The hot-mic moment only endeared her further: Who among us hasn’t talked shit in a moment of deep frustration? “Instead of making her seem like a snake who says one thing to Meredith and another thing in private, it made her seem real,” says The New Yorker staff writer and Housewives fan Naomi Fry. “That really sealed it for me.” This season, Barlow is absolutely trying to get back on top in ways that are “completely Machiavellian,” Fry says, by aligning herself with Housewives Whitney Rose and Heather Gay, whom she previously treated as beneath her. “We're seeing a similar arc of this sort of impenetrable, self-satisfied person suddenly becoming vulnerable, having a public shaming, having to pick up the pieces and make amends.”

Barlow denies being a schemer — “Deflecting is so 2020," she says. "I'm not in the cover-up game” — but either way, she’s delivering more iconic moments in the process. See: her crying between two of her arguing RHOSLC co-stars, declaring, “I’m an empath! I absorb it all!

Shortly after we first speak, Barlow becomes embroiled in a new salacious conflict on RHOSLC, when Rose and her ex-friend Marks discuss rumors about Barlow that allege she performed sexual favors to help promote Vida Tequila, and, even more flagrantly, that she got NBA tickets out of it. “It's like the stupidest thing I've ever heard,” Barlow says when we talk again by phone three weeks later, adamantly denying both allegations. As for why someone might accuse her of, to quote cast mate Heather Gay, trading “blowies for Jazz tickets”? “I think some people were definitely triggered by the fact that my husband, son, me, and my other son can be front row of the Jazz anytime we want. I mean, we have a really good lifestyle. Sometimes that makes people upset and creates icky feelings inside them.”

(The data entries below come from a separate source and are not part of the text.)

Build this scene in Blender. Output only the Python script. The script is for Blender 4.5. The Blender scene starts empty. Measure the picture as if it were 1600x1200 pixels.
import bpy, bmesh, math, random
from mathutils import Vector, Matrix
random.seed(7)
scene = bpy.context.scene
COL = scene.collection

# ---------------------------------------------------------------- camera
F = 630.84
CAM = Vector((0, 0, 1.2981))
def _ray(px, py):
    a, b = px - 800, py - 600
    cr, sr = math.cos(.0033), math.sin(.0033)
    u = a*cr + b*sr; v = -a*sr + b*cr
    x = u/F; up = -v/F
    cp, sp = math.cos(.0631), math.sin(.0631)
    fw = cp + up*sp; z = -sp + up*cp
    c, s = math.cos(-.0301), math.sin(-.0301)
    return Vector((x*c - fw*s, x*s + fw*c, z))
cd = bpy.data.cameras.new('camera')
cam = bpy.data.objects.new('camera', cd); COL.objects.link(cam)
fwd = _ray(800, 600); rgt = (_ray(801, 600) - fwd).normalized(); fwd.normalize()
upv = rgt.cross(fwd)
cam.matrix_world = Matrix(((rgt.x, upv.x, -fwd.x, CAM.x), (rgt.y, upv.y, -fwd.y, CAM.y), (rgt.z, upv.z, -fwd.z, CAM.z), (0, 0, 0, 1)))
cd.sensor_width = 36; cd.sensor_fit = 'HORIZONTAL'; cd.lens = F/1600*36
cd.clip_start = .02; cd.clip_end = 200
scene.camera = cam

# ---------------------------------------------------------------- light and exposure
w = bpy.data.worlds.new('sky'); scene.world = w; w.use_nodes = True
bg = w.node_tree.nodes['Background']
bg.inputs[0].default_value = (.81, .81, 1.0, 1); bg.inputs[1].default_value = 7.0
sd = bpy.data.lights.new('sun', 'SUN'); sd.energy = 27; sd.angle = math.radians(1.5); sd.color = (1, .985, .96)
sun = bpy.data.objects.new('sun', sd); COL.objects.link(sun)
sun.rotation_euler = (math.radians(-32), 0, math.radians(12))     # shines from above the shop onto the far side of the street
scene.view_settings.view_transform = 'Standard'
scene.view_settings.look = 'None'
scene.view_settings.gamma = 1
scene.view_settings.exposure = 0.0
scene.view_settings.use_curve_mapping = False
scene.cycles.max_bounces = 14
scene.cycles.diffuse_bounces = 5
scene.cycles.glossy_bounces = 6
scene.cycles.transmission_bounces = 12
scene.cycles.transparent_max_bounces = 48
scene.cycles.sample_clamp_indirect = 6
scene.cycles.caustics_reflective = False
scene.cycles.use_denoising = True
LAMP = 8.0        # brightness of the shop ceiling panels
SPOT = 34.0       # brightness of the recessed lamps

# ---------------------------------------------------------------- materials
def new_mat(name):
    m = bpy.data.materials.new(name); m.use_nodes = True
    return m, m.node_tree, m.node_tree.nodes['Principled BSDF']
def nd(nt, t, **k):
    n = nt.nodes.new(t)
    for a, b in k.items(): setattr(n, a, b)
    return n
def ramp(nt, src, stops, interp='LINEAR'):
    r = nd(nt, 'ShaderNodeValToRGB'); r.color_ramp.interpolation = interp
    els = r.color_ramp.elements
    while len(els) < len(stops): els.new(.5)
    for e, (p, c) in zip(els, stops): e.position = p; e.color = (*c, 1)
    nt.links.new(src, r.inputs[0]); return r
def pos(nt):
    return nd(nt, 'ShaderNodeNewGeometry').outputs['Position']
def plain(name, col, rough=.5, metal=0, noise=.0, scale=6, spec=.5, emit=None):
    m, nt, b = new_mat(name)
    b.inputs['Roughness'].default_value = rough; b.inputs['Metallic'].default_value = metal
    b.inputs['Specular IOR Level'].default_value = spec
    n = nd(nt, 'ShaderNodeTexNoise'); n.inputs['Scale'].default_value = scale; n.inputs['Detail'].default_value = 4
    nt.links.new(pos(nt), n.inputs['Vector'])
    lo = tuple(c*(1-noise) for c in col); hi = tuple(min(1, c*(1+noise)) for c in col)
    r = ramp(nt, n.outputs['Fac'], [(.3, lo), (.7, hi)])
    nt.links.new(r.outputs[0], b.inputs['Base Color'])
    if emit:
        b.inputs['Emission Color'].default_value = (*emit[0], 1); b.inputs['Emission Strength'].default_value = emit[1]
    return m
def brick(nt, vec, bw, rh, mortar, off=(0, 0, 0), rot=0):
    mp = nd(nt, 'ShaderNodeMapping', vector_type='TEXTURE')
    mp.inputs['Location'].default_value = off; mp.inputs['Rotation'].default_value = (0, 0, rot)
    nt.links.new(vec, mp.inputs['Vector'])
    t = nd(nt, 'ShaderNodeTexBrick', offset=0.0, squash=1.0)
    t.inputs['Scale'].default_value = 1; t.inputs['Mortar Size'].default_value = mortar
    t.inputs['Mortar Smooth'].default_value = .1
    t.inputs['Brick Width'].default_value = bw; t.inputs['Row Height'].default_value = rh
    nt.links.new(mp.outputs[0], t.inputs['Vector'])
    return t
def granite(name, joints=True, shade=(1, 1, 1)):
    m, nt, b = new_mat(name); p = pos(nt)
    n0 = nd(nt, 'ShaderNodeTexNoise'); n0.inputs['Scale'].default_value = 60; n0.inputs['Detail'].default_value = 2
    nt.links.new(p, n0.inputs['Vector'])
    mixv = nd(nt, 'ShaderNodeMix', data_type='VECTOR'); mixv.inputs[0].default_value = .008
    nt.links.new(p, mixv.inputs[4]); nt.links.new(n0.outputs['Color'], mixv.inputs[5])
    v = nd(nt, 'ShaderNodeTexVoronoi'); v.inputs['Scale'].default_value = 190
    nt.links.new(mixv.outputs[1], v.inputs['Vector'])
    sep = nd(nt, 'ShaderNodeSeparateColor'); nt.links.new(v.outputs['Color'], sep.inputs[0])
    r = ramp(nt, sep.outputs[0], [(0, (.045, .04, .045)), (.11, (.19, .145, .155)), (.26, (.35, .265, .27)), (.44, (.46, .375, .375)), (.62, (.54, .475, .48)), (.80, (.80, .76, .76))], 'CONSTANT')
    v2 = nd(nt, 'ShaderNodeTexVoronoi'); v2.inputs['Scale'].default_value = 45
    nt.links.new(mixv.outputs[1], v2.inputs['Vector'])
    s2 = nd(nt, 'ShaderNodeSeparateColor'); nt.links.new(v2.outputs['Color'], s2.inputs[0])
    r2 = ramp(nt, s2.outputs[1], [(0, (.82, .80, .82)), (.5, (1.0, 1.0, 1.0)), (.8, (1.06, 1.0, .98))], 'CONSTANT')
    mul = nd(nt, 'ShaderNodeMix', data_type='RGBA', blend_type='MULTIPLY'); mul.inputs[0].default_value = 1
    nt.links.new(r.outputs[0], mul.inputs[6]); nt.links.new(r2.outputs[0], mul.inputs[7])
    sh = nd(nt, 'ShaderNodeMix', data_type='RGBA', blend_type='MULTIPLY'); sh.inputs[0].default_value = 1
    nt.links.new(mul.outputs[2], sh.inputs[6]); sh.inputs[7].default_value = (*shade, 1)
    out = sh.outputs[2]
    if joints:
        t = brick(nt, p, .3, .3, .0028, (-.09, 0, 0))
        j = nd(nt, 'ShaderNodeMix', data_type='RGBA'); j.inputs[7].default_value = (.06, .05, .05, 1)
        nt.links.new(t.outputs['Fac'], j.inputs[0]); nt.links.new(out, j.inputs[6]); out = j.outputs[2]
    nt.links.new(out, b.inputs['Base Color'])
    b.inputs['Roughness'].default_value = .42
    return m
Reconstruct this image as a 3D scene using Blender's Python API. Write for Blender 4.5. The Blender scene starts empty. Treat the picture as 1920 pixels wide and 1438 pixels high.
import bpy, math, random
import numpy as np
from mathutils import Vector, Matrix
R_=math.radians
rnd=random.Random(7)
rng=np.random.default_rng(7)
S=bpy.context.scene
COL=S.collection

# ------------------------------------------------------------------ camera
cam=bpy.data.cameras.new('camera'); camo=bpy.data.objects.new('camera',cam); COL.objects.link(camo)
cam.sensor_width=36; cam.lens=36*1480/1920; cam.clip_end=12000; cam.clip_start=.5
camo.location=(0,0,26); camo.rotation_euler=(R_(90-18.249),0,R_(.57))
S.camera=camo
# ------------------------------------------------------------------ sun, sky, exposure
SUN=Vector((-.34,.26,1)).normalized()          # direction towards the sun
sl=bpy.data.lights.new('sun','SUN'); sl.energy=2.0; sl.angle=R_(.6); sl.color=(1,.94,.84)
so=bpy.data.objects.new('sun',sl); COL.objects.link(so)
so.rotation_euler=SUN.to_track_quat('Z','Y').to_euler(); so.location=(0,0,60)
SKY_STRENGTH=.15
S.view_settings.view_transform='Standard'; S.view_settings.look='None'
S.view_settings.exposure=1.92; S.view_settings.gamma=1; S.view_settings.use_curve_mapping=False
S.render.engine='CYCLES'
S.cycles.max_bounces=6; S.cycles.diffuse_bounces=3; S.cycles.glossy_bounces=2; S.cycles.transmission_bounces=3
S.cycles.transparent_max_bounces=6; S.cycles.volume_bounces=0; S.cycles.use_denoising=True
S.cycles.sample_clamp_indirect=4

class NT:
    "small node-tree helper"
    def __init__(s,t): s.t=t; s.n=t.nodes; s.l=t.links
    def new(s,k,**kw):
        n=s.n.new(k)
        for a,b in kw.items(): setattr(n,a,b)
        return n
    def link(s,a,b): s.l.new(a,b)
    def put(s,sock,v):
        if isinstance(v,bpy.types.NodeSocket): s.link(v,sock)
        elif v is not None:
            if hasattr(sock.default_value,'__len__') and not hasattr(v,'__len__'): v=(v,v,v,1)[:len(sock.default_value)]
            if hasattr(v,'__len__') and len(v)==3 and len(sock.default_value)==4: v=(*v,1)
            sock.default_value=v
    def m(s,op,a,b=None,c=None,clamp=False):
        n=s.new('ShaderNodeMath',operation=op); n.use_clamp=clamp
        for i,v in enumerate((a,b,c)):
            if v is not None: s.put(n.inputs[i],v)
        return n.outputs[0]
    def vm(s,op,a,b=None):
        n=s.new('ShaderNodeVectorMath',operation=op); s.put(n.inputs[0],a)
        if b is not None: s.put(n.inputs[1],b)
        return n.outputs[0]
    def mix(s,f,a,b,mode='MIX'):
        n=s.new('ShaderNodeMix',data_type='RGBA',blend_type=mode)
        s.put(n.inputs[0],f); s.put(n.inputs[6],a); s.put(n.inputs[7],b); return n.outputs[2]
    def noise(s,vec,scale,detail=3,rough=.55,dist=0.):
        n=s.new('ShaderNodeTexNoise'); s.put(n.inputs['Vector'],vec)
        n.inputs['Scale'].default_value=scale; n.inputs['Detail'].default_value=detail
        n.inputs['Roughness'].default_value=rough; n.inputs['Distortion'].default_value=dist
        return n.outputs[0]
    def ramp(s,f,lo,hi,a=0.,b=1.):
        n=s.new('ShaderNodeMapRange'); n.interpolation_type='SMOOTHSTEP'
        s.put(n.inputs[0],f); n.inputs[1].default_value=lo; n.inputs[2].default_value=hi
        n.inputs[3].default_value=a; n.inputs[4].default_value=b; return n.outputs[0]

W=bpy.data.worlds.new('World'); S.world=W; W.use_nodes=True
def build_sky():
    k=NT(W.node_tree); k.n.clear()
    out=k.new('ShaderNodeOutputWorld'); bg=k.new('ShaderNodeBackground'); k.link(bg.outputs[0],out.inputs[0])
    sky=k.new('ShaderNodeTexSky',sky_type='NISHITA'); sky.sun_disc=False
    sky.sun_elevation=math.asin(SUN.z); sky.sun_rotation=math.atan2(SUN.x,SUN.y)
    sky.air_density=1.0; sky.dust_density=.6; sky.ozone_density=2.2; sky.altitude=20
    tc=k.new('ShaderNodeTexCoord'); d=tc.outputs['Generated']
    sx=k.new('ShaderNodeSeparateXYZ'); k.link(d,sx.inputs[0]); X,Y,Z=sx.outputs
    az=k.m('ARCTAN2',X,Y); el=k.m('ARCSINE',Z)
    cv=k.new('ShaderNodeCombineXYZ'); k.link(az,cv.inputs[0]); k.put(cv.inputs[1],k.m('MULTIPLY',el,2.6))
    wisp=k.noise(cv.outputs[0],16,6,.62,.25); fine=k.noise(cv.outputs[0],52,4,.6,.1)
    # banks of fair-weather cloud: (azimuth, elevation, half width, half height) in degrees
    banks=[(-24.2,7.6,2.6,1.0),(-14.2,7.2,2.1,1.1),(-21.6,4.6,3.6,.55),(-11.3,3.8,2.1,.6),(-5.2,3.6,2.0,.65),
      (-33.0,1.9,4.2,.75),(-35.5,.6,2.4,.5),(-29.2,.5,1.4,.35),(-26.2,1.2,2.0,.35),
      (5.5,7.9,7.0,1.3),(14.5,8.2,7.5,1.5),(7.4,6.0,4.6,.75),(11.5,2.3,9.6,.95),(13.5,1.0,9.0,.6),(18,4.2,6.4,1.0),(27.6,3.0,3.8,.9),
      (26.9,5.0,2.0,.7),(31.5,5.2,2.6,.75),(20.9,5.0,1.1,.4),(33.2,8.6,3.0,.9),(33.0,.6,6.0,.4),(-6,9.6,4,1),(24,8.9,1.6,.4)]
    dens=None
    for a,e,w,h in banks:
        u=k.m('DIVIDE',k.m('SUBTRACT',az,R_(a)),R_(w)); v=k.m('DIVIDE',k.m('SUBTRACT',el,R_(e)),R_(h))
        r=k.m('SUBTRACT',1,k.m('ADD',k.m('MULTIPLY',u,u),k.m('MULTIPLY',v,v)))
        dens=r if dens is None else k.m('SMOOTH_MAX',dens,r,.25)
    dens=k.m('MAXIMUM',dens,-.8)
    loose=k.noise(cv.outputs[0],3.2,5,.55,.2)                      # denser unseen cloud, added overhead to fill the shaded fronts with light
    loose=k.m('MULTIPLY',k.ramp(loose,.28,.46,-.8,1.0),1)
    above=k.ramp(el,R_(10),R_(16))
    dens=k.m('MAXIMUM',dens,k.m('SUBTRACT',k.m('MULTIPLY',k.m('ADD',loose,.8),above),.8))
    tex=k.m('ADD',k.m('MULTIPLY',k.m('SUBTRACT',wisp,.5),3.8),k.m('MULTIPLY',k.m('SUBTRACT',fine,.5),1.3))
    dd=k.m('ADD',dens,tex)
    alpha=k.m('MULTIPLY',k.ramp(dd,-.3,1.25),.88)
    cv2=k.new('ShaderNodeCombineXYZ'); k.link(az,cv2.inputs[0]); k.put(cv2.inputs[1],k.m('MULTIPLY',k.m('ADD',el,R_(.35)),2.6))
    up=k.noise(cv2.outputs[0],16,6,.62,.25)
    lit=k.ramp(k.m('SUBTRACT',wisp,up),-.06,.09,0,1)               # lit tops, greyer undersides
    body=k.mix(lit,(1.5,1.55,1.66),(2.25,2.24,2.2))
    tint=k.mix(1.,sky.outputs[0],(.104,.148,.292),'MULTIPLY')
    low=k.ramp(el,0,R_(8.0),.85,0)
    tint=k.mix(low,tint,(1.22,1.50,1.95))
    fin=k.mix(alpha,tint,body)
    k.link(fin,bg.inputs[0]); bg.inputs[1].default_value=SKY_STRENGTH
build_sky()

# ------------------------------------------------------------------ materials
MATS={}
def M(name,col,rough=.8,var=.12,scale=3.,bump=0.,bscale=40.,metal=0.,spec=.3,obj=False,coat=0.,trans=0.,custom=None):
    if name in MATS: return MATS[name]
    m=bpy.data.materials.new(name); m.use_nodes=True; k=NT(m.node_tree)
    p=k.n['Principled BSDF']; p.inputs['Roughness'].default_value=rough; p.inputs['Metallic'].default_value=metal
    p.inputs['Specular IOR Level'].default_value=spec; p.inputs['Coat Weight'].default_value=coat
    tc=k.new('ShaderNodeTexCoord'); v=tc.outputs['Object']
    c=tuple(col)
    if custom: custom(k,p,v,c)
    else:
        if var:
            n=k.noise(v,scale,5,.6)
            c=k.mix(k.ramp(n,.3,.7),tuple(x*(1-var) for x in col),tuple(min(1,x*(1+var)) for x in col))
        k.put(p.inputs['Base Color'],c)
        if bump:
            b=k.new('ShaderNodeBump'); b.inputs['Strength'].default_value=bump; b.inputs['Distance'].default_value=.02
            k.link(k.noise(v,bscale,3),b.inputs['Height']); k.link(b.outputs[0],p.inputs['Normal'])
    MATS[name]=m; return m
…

When we hang up, all I can think about is about the moment weeks earlier when, after turning the recorder off at the end of our initial interview, Barlow casually asked me for feedback on how she was doing as a Housewife on the show. How was she portrayed this season? Should she be doing anything differently? Do I see her as she sees herself? After nervously plying her with a handful of compliments, I tell her she should keep pushing herself to be more vulnerable. She agrees, offering me a wry smile as she’s ushered off to her photo shoot, and back to her really good lifestyle.